Formação De Professores: Entre Piadas E Verdades



Wilson Correia 

Na atualidade brasileira, a formação de professores centra-se nos cursos Normal Superior e no de Pedagogia. O primeiro tem carga horária menor e enfoca a formação para o magistério. O segundo, além de formar para a prática pedagógica, também prepara os estudantes para exercerem atividades de coordenação e orientação.

Criado pela atual Lei de Diretrizes e Bases da Educação Nacional (9394/96), a existência desse curso mais curto nomeado Normal Superior tem sido questionada, pois há entendimentos que sustentam haver superposição de finalidades e objetivos entre ele e a Pedagogia.

À parte essa discussão, enfoco aqui alguns aspectos da formação docente. Não sei se os movimentos sociais e a sociedade civil estão realmente cientes do que se passa nesse campo. Também não sei se, cientes, acompanham de perto o trabalho que é feito nessa área pelas instituições formadoras.

Dada a importância do assunto, parece não ser de bom tom acatar com hipocrisia certas ocorrências no setor, mas admiti-las, com humildade e realismo. Se possível, analisá-las a contento.

Por conta de uma série de problemas inerentes ao magistério e advindas do modelo societário com o qual estamos formatando o Brasil, fundado na idéia geral de que dinheiro é que é poder, há uma ostensiva desvalorização dos professores e das professoras porque eles são intrinsecamente ligados ao saber e ao conhecimento.

As piadinhas depreciativas sobre a condição sócio-econômica e sobre o status e a cidadania do professor e da professora revelam essa tendência, além de evidenciarem que a saída pela comédia esconde uma possível tragédia. Aliás, não é sem motivo que essas duas manifestações humanas caminham de mãos dadas, vindo a incidir sobre os cursos Normal Superior e Pedagogia.

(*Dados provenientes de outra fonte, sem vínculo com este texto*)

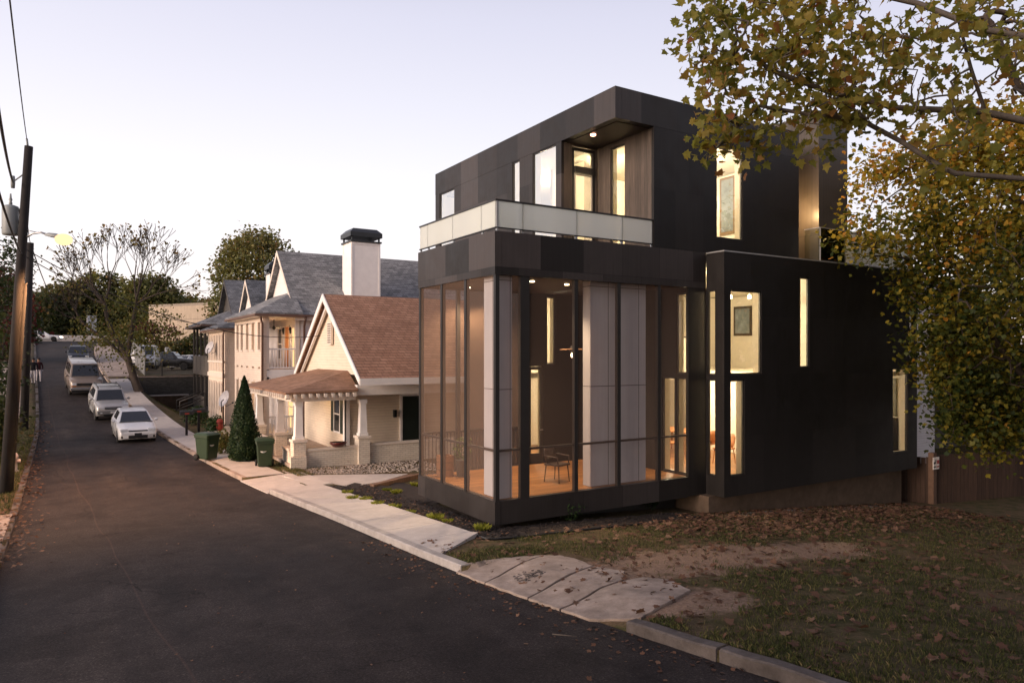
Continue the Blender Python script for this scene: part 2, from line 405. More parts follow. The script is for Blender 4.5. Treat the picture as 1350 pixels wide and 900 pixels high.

A gravidade dessa questão é encoberta por operações ideológicas e práticas, entre elas o chiste, pois, no fundo, a verdade é esta: esses cursos formam os profissionais que formam nossos filhos. Se assim é, quando ri do professor, é do formador do próprio filho que o cidadão está rindo. Ao depreciar a professora, é a nossa própria formação que estamos depreciando.

Isso provoca um efeito colateral imediato: quando os estudantes dão início à própria formação escolar, quem tem condições de propor relações construtivas na escola, fundadas no respeito mútuo, na cooperação, solidariedade e envolvimento para a formação comum? Se a criança já entra para a escola tendo aprendido a troçar dos professores, como propor a ela atitudes de comprometimento e consideração?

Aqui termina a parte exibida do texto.